"Ich weiß, wer du bist."

Willi Seiß erzählt aus seinem Leben

Am Samstag, den 21.7.2000, besuchte ich Willi Seiß am Bodensee und ließ mir aus seinem sehr ereignisreichen Leben erzählen. Obwohl mir die anthroposophische Heilpädagogik seit 25 Jahren bekannt ist, wusste ich z.B. nicht, was sie ihm für den Aufbau der heilpädagogischen Arbeit - wie sie von Karl König überkommen ist - zu verdanken hat. - Ist Willi Seiß einer der allgemein „unbekannten" Anthroposophen, den aber viele „Gründerväter und -mütter" der letzten Jahrzehnte sehr gut kennen bzw. kennen könnten...? Machen Sie sich selbst ein Bild. -Monika Neve


Jugend und Kriegszeit

Monika Neve: Herr Seiß,  Sie sind 1922 in Stuttgart geboren. Können Sie etwas über Ihren Werdegang erzählen?

Willi Seiß: Ich hatte eine sehr harmonische Kindheit, obwohl ich viel alleine war dadurch, dass beide Eltern in der damals nicht einfachen Zeit berufstätig sein mussten.

Monika Neve: Waren Sie ein Einzelkind?

Willi Seiß: Nein. Ich hatte einen Bruder, aber er hat sich mit mir nie verstanden. Er war zwei Jahre älter und versuchte, seine Kraft an mir auszulassen. Deshalb nahm ich mir vor, stärker zu werden als er. Ich kaufte mir Federhanteln und übte damit jeden Tag. Anschließend kam ein Langlauf von ca. acht km und dann schwamm ich noch ca. einen Kilometer.

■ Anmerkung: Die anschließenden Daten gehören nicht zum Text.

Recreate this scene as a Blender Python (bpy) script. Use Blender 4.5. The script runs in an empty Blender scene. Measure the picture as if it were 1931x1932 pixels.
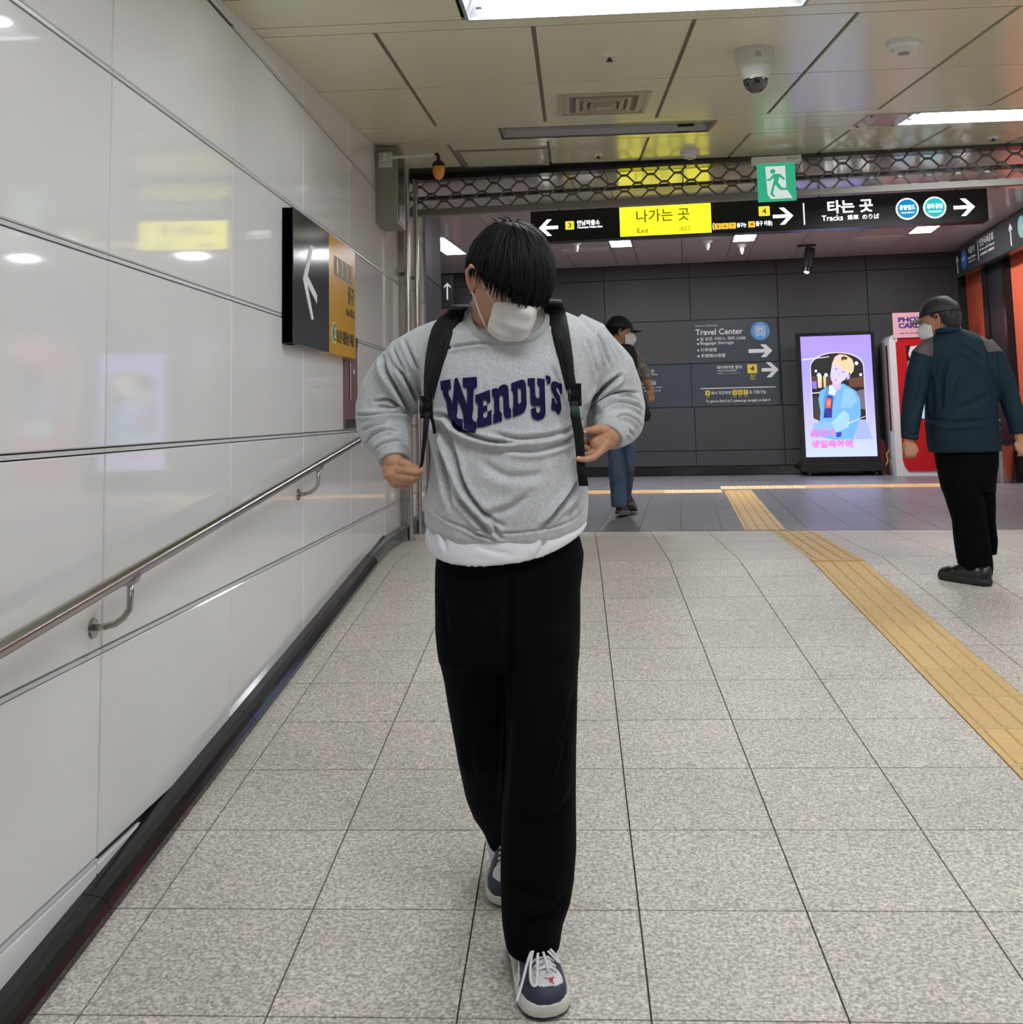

Anschließend fuhr ich oft noch mit dem Rad eine Rundfahrt um Stuttgart, die es heute noch gibt. Das waren nochmals 42 km. Das trieb ich solange, bis mein Bruder nicht mehr stärker war als ich. Das war das eine. Weiter kam dazu, dass ich eine ganze Reihe von Sportarten aktiv betrieben habe. Ich habe geboxt, auch in Wettkämpfen; ich trieb sehr viel Leichtathletik.

Monika Neve: Boxen ist ja schon ungewöhnlich...?!

Willi Seiß: Ja, aber das hat mir schon viel Freude gemacht. Weniger der Boxkampf als solcher als die Vorbereitungen; das Training mit dem Seilspringen. Wir hatten Wetten abgeschlossen, wer arn längsten springen kann, und ich weiß noch heute, ich bin über 1600 Sprünge gekommen, ohne dass das Seil hängenblieb. - Aber die schönste Zeit in der Jugend war eigentlich, als ich aktiver Ruderer war. Ich hatte damals nach der Schulzeit - ich war auf der Realschule Stuttgart-Cannstadt gewesen - eine kaufmännische Lehre begonnen, innerhalb der Frankfurter VersicherungsAG und war dann immer der Erste, der aus dem Büro kam, um direkt zum Ruderhaus des Rudervereins nach Stuttgart zu gehen. Da nahm ich den Einer, fuhr acht Kilometer mit dem Einer; dann kam mein Freund, und wir fuhren weiter mit dem Zweier, danach mit dem Vierer und zuletzt mit dem Achter. - Das waren also vier Trainingseinheiten von je acht km. Wir haben es dabei sehr, sehr weit gebracht, so dass wir auch als Jugendmannschaft Seniorenrennen gewonnen hatten, denn wir hatten eine ganz     ausgezeichnete Startposition - bei jedem Rennen. Das war technisch wichtig, einen guten Start zu haben. - Das zur Jugend. Und dann wurde ich frühzeitig eingezogen.